** begin Listing **

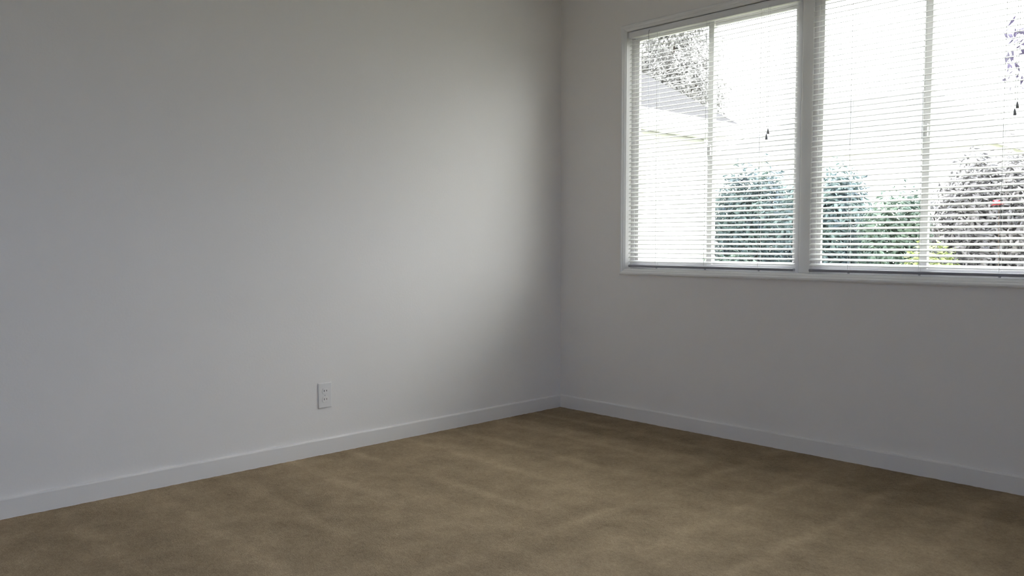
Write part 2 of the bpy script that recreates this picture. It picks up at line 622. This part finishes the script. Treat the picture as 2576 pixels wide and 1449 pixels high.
def mini_blind(a, c, label):
    xc = (a + c) / 2
    bl = empty('mini_blind', (xc, BLIND_Y, RAIL_Z0))
    tag(bl, label, 'window blind', 'white mini blinds over the two windows')
    Z = RAIL_Z0
    L2 = SLAT_L / 2
    # headrail: U shaped channel with closed ends
    bm = bmesh.new()
    z0, z1 = HEADRAIL_Z0 - Z, HEADRAIL_Z1 - Z
    add_box(bm, -L2 - 0.004, L2 + 0.004, -0.0135, -0.0125, z0, z1)
    add_box(bm, -L2 - 0.004, L2 + 0.004, 0.0125, 0.0135, z0, z1)
    add_box(bm, -L2 - 0.004, L2 + 0.004, -0.0125, 0.0125, z0, z0 + 0.001)
    add_box(bm, -L2 - 0.004, L2 + 0.004, -0.0155, -0.0135, z1 - 0.004, z1)
    add_box(bm, -L2 - 0.004, -L2 - 0.003, -0.0125, 0.0125, z0 + 0.001, z1)
    add_box(bm, L2 + 0.003, L2 + 0.004, -0.0125, 0.0125, z0 + 0.001, z1)
    hr = obj('headrail', bm_mesh(bm, 'headrail'), bl, M['rail'])
    for s in (-1, 1):
        box('end_bracket', min(s * (L2 + 0.004), s * (L2 + 0.0055)), max(s * (L2 + 0.004), s * (L2 + 0.0055)),
            -0.017, 0.014, z0 - 0.002, z1 + 0.002, M['rail'], hr)
    # bottom rail
    br = box('bottom_rail', -L2, L2, -0.0125, 0.0125, 0.0, RAIL_Z1 - RAIL_Z0, M['rail_grey'], bl, bevel=0.0035)
    # slats
    z_first = RAIL_Z1 - Z + 0.010
    z_last = z0 - 0.016
    n = int((z_last - z_first) / PITCH) + 1
    zs = [z_last - k * PITCH for k in range(n)]
    for z in zs:
        o = bpy.data.objects.new('slat', SLAT_ME)
        COL.objects.link(o)
        o.parent = bl
        o.location = (0, 0, z)
        o.rotation_euler = (TILT + random.uniform(-0.02, 0.02), 0, random.uniform(-0.0004, 0.0004))
    # ladder tapes: two strings, a rung under each slat, a lift cord through the middle, a button under the rail
    hy = SLAT_W / 2 * math.cos(TILT) + 0.0006
    hz = SLAT_W / 2 * math.sin(TILT)
    for x in (-0.303, 0.0, 0.303):
        bm = bmesh.new()
        r = 0.0006
        for yy in (-hy, hy):
            add_box(bm, x - r, x + r, yy - r, yy + r, RAIL_Z1 - Z, z0)
        for z in zs:
            vs = []
            for (yy, zz) in ((-hy, -hz), (hy, hz)):
                vs.append([bm.verts.new((x + dx, yy, z + zz - 0.0008 + dz)) for dx, dz in ((-r, -r), (r, -r), (r, r), (-r, r))])
            for k in range(4):
                bm.faces.new((vs[0][k], vs[0][(k + 1) % 4], vs[1][(k + 1) % 4], vs[1][k]))
        obj('ladder_cord', bm_mesh(bm, 'ladder_cord'), bl, M['cord'])
        bm = bmesh.new()
        add_tube(bm, [(x, 0, -0.005), (x, 0, -0.0035), (x, 0, 0.0)], [0.0035, 0.005, 0.005], 10)
        obj('cord_button', bm_mesh(bm, 'cord_button'), br, M['tassel'])
    # tilt wand on its hook at the left, pull cords with tassels at the right
    bm = bmesh.new()
    wx = -0.352
    add_tube(bm, [(wx, -0.020, z0 - 0.030), (wx, -0.019, z0 - 0.52)], 0.0035, 6)
    wd = obj('tilt_wand', bm_mesh(bm, 'tilt_wand', True), bl, M['wand'])
    bm = bmesh.new()
    add_tube(bm, [(wx, -0.012, z0 + 0.020), (wx, -0.019, z0 + 0.016), (wx, -0.020, z0 + 0.004), (wx, -0.020, z0 - 0.032)], 0.0013, 6)
    obj('wand_hook', bm_mesh(bm, 'wand_hook', True), wd, M['tassel'])
    for k, (dx, zl) in enumerate(((0.352, 1.520), (0.344, 1.494))):
        bm = bmesh.new()
        add_tube(bm, [(dx, -0.0145, z0 + 0.010), (dx, -0.018, z0 - 0.01), (dx - 0.001, -0.019, 1.8 - Z), (dx - 0.002, -0.019, zl - Z)], 0.0008, 5)
        cd = obj('pull_cord', bm_mesh(bm, 'pull_cord'), bl, M['cord'])
        bm = bmesh.new()
        x = dx - 0.002
        add_tube(bm, [(x, -0.019, zl - Z + 0.004), (x, -0.019, zl - Z), (x + 0.001, -0.019, zl - Z - 0.016), (x + 0.001, -0.019, zl - Z - 0.022)],
                 [0.0015, 0.003, 0.0058, 0.0058], 10)
        obj('tassel', bm_mesh(bm, 'tassel', True), cd, M['tassel'])
    return bl


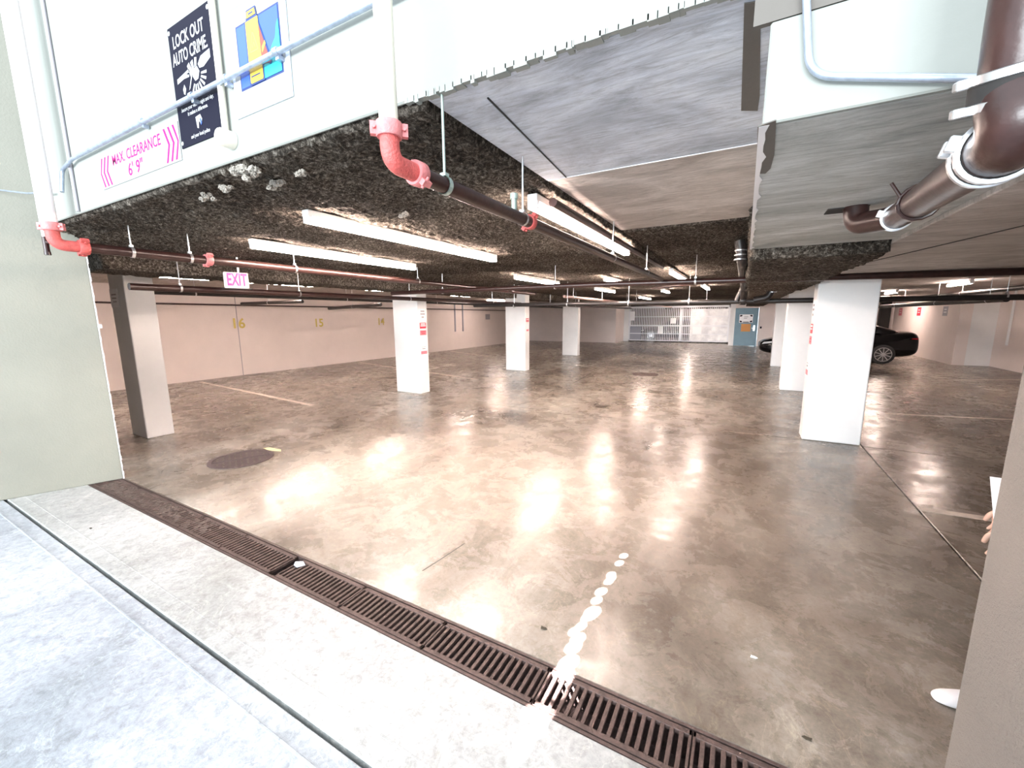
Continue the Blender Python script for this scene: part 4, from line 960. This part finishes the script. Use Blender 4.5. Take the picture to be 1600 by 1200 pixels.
def shoe(x, y, ang):
    bb = bmesh.new(); rows = []
    prof = [(.11, .030, .05), (.10, .038, .085), (.04, .042, .11), (-.02, .043, .09), (-.08, .048, .068), (-.13, .046, .052), (-.165, .034, .04), (-.182, .014, .025)]
    for px, hw, hh in prof:
        rows.append([bb.verts.new((px, yy*hw, zz*hh)) for yy, zz in ((-1, 0), (-1.05, .35), (-.7, .8), (0, 1), (.7, .8), (1.05, .35), (1, 0))])
    for a, c in zip(rows, rows[1:]):
        for j in range(7): bb.faces.new((a[j], a[(j+1) % 7], c[(j+1) % 7], c[j]))
    bb.faces.new(rows[0]); bb.faces.new(list(reversed(rows[-1])))
    bmesh.ops.recalc_face_normals(bb, faces=bb.faces); me = bpy.data.meshes.new('shoe'); bb.to_mesh(me); bb.free(); me.materials.append(M['shoe'])
    me.polygons.foreach_set('use_smooth', [True]*len(me.polygons)); o = bpy.data.objects.new('shoe', me); C.objects.link(o)
    mo = o.modifiers.new('s', 'SUBSURF'); mo.levels = mo.render_levels = 2
    o.parent = per; o.location = (x, y, .002); o.rotation_euler = (0, 0, ang)
shoe(-.11, -.04, .12); shoe(.10, .12, -.1)

# ------------------------------------------------------------------ sun dapples: narrow beams of sun reflected down onto the floor
pix = [(975, 868, 7), (968, 880, 8), (958, 898, 9), (948, 912, 10), (943, 922, 11), (930, 953, 13), (922, 962, 11), (913, 978, 9), (906, 1000, 16), (896, 1012, 12), (888, 1035, 16), (876, 1060, 20), (868, 1050, 14), (872, 1085, 18), (856, 1088, 14), (846, 1108, 20), (838, 1130, 20), (828, 1145, 18), (816, 1168, 16)]
r4 = random.Random(11)
pix += [(862, 1072, 16), (880, 1066, 14), (850, 1120, 20), (832, 1115, 16), (822, 1155, 18), (900, 985, 10), (915, 968, 8), (935, 940, 9), (952, 905, 6), (843, 1143, 14), (810, 1182, 14)]
for px, py, r in pix:
    if py > 1075: r *= .7
    px += r4.uniform(-5, 5); py += r4.uniform(-4, 4); r *= r4.uniform(.8, 1.25)
    p = G(px, py); dist = p.length
    rad = r/F*1.9*.9
    src = p + Vector((-.35, -.95, .75)).normalized()*3.1
    ld = bpy.data.lights.new('sun_glint', 'SPOT'); ld.energy = 3000; ld.spot_size = max(math.radians(1.0), 2*math.atan(rad/3.1)); ld.spot_blend = .25; ld.shadow_soft_size = .004; ld.color = (1, .97, 1)
    lo = bpy.data.objects.new('sun_glint', ld); C.objects.link(lo); lo.location = src; lo.rotation_euler = (p-src).to_track_quat('-Z', 'Y').to_euler()
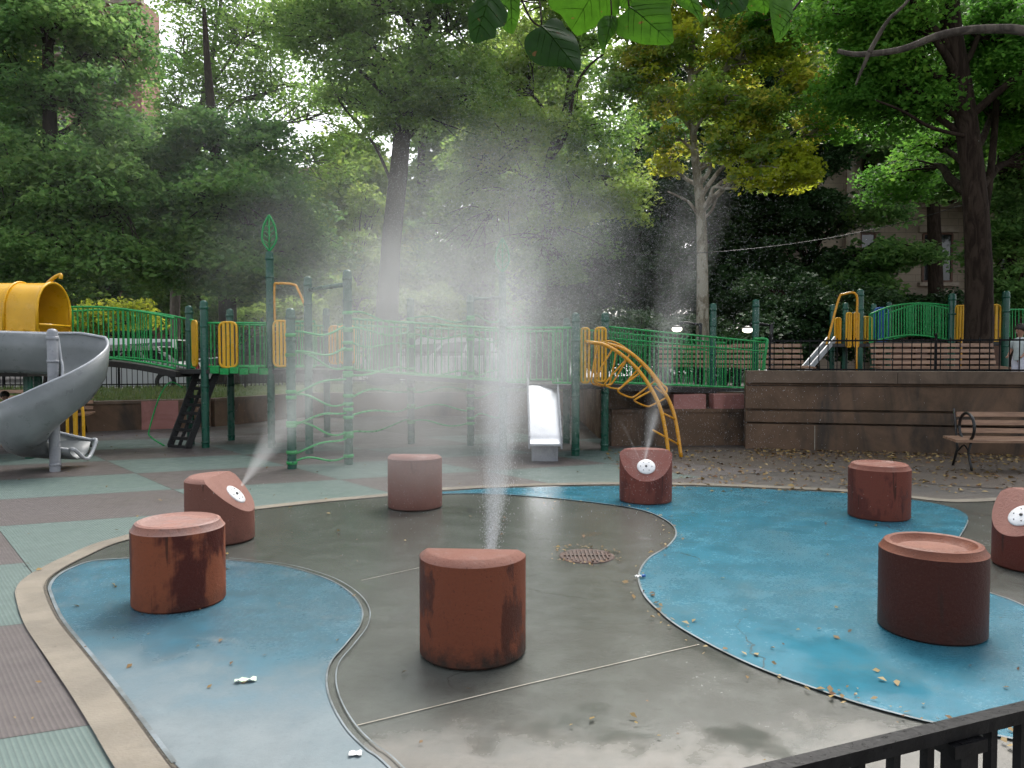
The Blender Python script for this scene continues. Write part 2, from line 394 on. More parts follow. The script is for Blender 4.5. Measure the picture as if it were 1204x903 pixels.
def ribbon(mb, pts, w, z, shift=0.0, thick=0):
    """flat strip along a line; positive shift moves it to the line's left"""
    L = []; 
    for i, p in enumerate(pts):
        a = Vector(pts[max(0, i - 1)]); b = Vector(pts[min(len(pts) - 1, i + 1)]); t = (b - a); t.z = 0; t.normalize(); nrm = Vector((-t.y, t.x, 0))
        q = Vector((p[0], p[1], z)) + nrm * shift
        L.append((q + nrm * w / 2, q - nrm * w / 2))
    vs = [v for ab in L for v in ab]; fs = [(2 * i, 2 * i + 1, 2 * i + 3, 2 * i + 2) for i in range(len(L) - 1)]
    return mb.add(vs, fs)

# ================================================================== SETTING: ground, pad, tiles
sheet('ground', [(-300, -60), (300, -60), (300, 500), (-300, 500)], 0, M['ground'])

# rubber tiles around the pad
U = Vector((math.cos(UA), math.sin(UA), 0)); V = Vector((math.cos(VA), math.sin(VA), 0))
ROW, COLW = 1.66, 1.98
o0 = G(0, 870); det = U.x * V.y - U.y * V.x
def ab(p): return ((p.x * V.y - p.y * V.x) / det, (U.x * p.y - U.y * p.x) / det)
a2, _ = ab(G(30, 664)); _, b0 = ab(o0)
TILES = {-1: 'GGG', 0: 'DDG', 1: 'GGD', 2: 'DGG', 3: 'DDG', 4: 'GGDGD', 5: 'DDGDG', 6: 'GGDGD', 7: 'DDGDD', 8: 'GGDGG'}
vg = MB()
for r in range(-3, 9):
    for c in range(-4, 9):
        p = U * (a2 + (c - 1) * COLW) + V * (b0 - r * ROW)
        q = [p, p + U * COLW, p + U * COLW - V * ROW, p - V * ROW]
        ce = (q[0] + q[2]) / 2
        if ce.x > 2.9 and ce.y > 7 or ce.y > 15.5 or ce.x > 6 or ce.y < -2: continue
        row = TILES.get(r, ''); ch = row[c] if 0 <= c < len(row) else ('G' if (r + c) % 2 else 'D')
        g = .004
        q = [(q[0] + (ce - q[0]).normalized() * g), (q[1] + (ce - q[1]).normalized() * g), (q[2] + (ce - q[2]).normalized() * g), (q[3] + (ce - q[3]).normalized() * g)]
        vg.add([(v.x, v.y, .004) for v in q], [(0, 1, 2, 3)] if (q[1] - q[0]).cross(q[2] - q[1]).z > 0 else [(3, 2, 1, 0)], False, 0 if ch == 'G' else 1)
tag(vg.build('pavement_tiles', [M['tile_green'], M['tile_dark']]), kind='structure')

inner_px = [(200, 903), (157, 844), (126, 803), (97, 767), (67, 729), (54, 700), (53, 690), (60, 680), (80, 667), (104, 655), (130, 643), (157, 635),
            (210, 620), (262, 608), (300, 601), (380, 592), (456, 585), (520, 578), (620, 573), (730, 571), (820, 572), (900, 575), (1000, 580), (1060, 586), (1125, 592), (1204, 589)]
inner = [Vector((1.2, -.8, 0)), Vector((.3, 1.0, 0)), Vector((-.6, 2.1, 0))] + [G(*p) for p in inner_px] + [Vector(p) for p in ((7, 8.7, 0), (8.6, 7.5, 0), (9, 5, 0), (8, 1, 0), (5, -2, 0), (2.5, -2, 0))]
inner_s = smooth_line(inner, 6, True)
sheet('pad_concrete', inner_s, .012, M['concrete'])
kb = MB(); ribbon(kb, inner_s + inner_s[:1], .17, .016, shift=.085); tag(kb.build('kerb', M['kerb']), kind='structure')
kb = MB(); ribbon(kb, inner_s + inner_s[:1], .014, .020, shift=-.003); tag(kb.build('kerb_joint', M['groove']), kind='structure')

bl_px = [(265, 661), (330, 668), (380, 682), (410, 699), (425, 718), (424, 738), (408, 760), (389, 783), (384, 806), (390, 832), (407, 862), (430, 886), (452, 903)]
bl_curve = smooth_line([G(*p) for p in bl_px] + [Vector((-.2, 2.5, 0)), Vector((.4, 1.7, 0)), Vector((1.2, 1.2, 0))], 8)
left_edge = [G(*p) for p in ((205, 903), (163, 846), (132, 805), (103, 769), (73, 731), (60, 702), (59, 692), (67, 681), (84, 671), (112, 662), (160, 659))]
bl_poly = smooth_line([Vector((1.3, -.4, 0)), Vector((.4, 1.1, 0)), Vector((-.5, 2.15, 0))] + left_edge, 6) + bl_curve
sheet('pad_blue_patch', bl_poly, .018, M['blue_left'])
br_top = [(500, 582), (560, 577), (620, 575), (730, 573), (820, 574), (900, 577), (1000, 582), (1060, 588), (1105, 595), (1132, 604), (1138, 614), (1128, 634), (1110, 655), (1115, 678), (1158, 698), (1204, 716), (1300, 770)]
br_bot = [(500, 583), (560, 582), (620, 585), (700, 593), (755, 602), (786, 616), (795, 630), (785, 645), (762, 660), (751, 680), (757, 702), (775, 722), (800, 742), (850, 770), (900, 793), (960, 815), (1010, 832), (1080, 851), (1144, 865), (1204, 877), (1330, 905)]
brt = smooth_line([G(*p) for p in br_top] + [Vector((5.4, 3.6, 0))], 6); brb = smooth_line([G(*p) for p in br_bot] + [Vector((4.6, 2.5, 0)), Vector((5.4, 3.0, 0))], 6)
sheet('pad_blue_patch', brt + brb[::-1], .018, M['blue_right'])
em = MB()
ribbon(em, bl_curve, .009, .023); ribbon(em, bl_curve, .007, .023, shift=.045); ribbon(em, brb, .014, .023); ribbon(em, brt[60:], .010, .023)
ribbon(em, smooth_line(left_edge, 6), .02, .023, shift=.0)
tag(em.build('pad_edging', M['edge']), kind='structure')
jm = MB(); ribbon(jm, [G(420, 857), G(620, 808), G(822, 761)], .008, .0165); ribbon(jm, [G(425, 685), G(560, 655)], .006, .0165)
tag(jm.build('pad_joint', M['joint']), kind='structure')

# raised ground behind the low wall, street, terrace
LW = [(-30, 14.5), (-9.2, 16.4), (-6.9, 17.6), (-5.6, 20.4), (1.6, 21.0)]
lv = []; lf_ = []
LF = [(-30, 17.0), (-9.5, 18.7), (-6.8, 19.7), (-5.2, 21.6), (1.6, 22.1)]; LB_ = [(-30, 19.9), (-9.5, 21.5), (-7, 22.9), (-5, 22.95), (1.6, 23)]
for a, b, c in zip(LW, LF, LB_): lv += [(a[0], a[1], .60), (b[0], b[1], .82), (c[0], c[1], .60)]
for i in range(4): lf_ += [(3 * i, 3 * i + 3, 3 * i + 4, 3 * i + 1), (3 * i + 1, 3 * i + 4, 3 * i + 5, 3 * i + 2)]
tag(MB().add(lv, lf_, True).build('lawn', M['lawn']), kind='structure')
sheet('street', [(-120, 19.9), (-30, 19.9), (-7, 22.9), (1.6, 22.9), (16, 40), (60, 40), (60, 90), (-120, 90)], .52, M['road'])
TZ = .95
terr = [(1.7, 14.9), (4.3, 14.0), (4.25, 13.5), (8.4, 12.62), (30, 8.5), (60, 20), (60, 41), (16, 41), (1.7, 23)]
sheet('terrace', terr, TZ, M['ground'])
rm = MB(); pts = terr + terr[:1]
for a, b in zip(terr, terr[1:] + terr[:1]): rm.add([(a[0], a[1], 0), (b[0], b[1], 0), (b[0], b[1], TZ - .002), (a[0], a[1], TZ - .002)], [(0, 1, 2, 3)])
tag(rm.build('terrace_side_wall', M['wall']), kind='structure')

# low brown wall on the left, with a pink painted length
def wall_run(name, pts, h, t, mats, label, loc, cap=.06, z0=0, pink=None):
    th = thing(name, loc, label, 'wall'); b = MB(); c = MB()
    for a, q in zip(pts, pts[1:]):
        a3, q3 = Vector((*a, z0 + (h - cap) / 2)), Vector((*q, z0 + (h - cap) / 2)); b.bar(a3, q3, t, h - cap)
        c.bar(Vector((*a, z0 + h - cap / 2)), Vector((*q, z0 + h - cap / 2)), t + .05, cap)
    b.build('wall_body', mats[0], th); c.build('coping', mats[1], th); return th
lw = wall_run('low_wall', [(a[0], a[1] - .05) for a in LW], .64, .3, (M['wall'], M['coping']), 'low brown wall below the grass bank beside the street', (-9.2, 16.4, 0))
pk = MB()
a, b = Vector(LW[1]) , Vector(LW[2])
def on(px, Yg): return ((px - CX) / F * Yg)
for (x0, y0, x1, y1) in ((-8.15, 16.93 - .05, -7.5, 17.28 - .05),):
    pk.bar((x0, y0, .31), (x1, y1, .31), .36, .62)
pk.build('painted_block', M['pink'], lw)

# stepped retaining wall on the right
W0, W1 = Vector((4.05, 13.3, 0)), Vector((12.5, 11.35, 0))
wd = (W1 - W0).normalized(); wn = Vector((-wd.y, wd.x, 0))        # points away from the camera
rw = thing('retaining_wall', W0, 'stepped brown stone retaining wall behind the slatted bench', 'wall')
wb = MB(); L = (W1 - W0).length
for (z0, z1, out) in ((0, .44, .0), (.44, .475, .12), (.475, .66, -.02), (.66, .70, .12), (.70, 1.09, .03)):
    wb.bar(W0 + wn * (.25 + out * .5) + Vector((0, 0, (z0 + z1) / 2)), W1 + wn * (.25 + out * .5) + Vector((0, 0, (z0 + z1) / 2)), .5 - out, z1 - z0)
wb.build('wall_body', M['wall'], rw)
gm = MB(); gm.bar(W0 + wn * .26 + Vector((0, 0, 1.125)), W1 + wn * .26 + Vector((0, 0, 1.125)), .40, .05); gm.build('shadow_joint', M['wall'], rw)
cm = MB(); k = 0
while k < L - .1:
    e = min(L, k + 2.4); cm.bar(W0 + wd * k + wn * .24 + Vector((0, 0, 1.25)), W0 + wd * (e - .006) + wn * .24 + Vector((0, 0, 1.25)), .56, .20); k = e
cm.build('coping', M['coping'], rw)
jm = MB(); jp = W0 + wd * 1.12 - wn * .003; jm.bar(jp + Vector((0, 0, .215)), jp + Vector((0, 0, .2151)) + wd * .012, .006, .42); jm.build('pale_joint', M['joint'], rw)
lw2 = thing('low_wall', (1.9, 13.75, 0), 'dark stone wall under the green ramp railing', 'wall')
a3, b3 = Vector((1.75, 13.75, 0)), Vector((4.2, 13.98, 0))
MB().bar(a3 + Vector((0, 0, .3)), b3 + Vector((0, 0, .3)), .3, .6).build('wall_body', M['wall'], lw2)
MB().bar(a3 + Vector((0, 0, .63)), b3 + Vector((0, 0, .63)), .36, .06).build('coping', M['wall'], lw2)
pm = MB(); d = (b3 - a3)
for t0, t1 in ((.46, .70), (.76, .99)):
    pm.bar(a3 + d * t0 + Vector((0, 0, .79)), a3 + d * t1 + Vector((0, 0, .79)), .26, .26)
pm.build('painted_block', M['pink'], lw2)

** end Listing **

What is required: Nothing but the lines from the line that contains "The Blender Python script for this scene continues." through the line that contains "500)], 0, M['ground'])" should be given again, each exactly as it stands, both ends included.

Correct result:
The Blender Python script for this scene continues. Write part 2, from line 394 on. More parts follow. The script is for Blender 4.5. Measure the picture as if it were 1204x903 pixels.
def ribbon(mb, pts, w, z, shift=0.0, thick=0):
    """flat strip along a line; positive shift moves it to the line's left"""
    L = []; 
    for i, p in enumerate(pts):
        a = Vector(pts[max(0, i - 1)]); b = Vector(pts[min(len(pts) - 1, i + 1)]); t = (b - a); t.z = 0; t.normalize(); nrm = Vector((-t.y, t.x, 0))
        q = Vector((p[0], p[1], z)) + nrm * shift
        L.append((q + nrm * w / 2, q - nrm * w / 2))
    vs = [v for ab in L for v in ab]; fs = [(2 * i, 2 * i + 1, 2 * i + 3, 2 * i + 2) for i in range(len(L) - 1)]
    return mb.add(vs, fs)

# ================================================================== SETTING: ground, pad, tiles
sheet('ground', [(-300, -60), (300, -60), (300, 500), (-300, 500)], 0, M['ground'])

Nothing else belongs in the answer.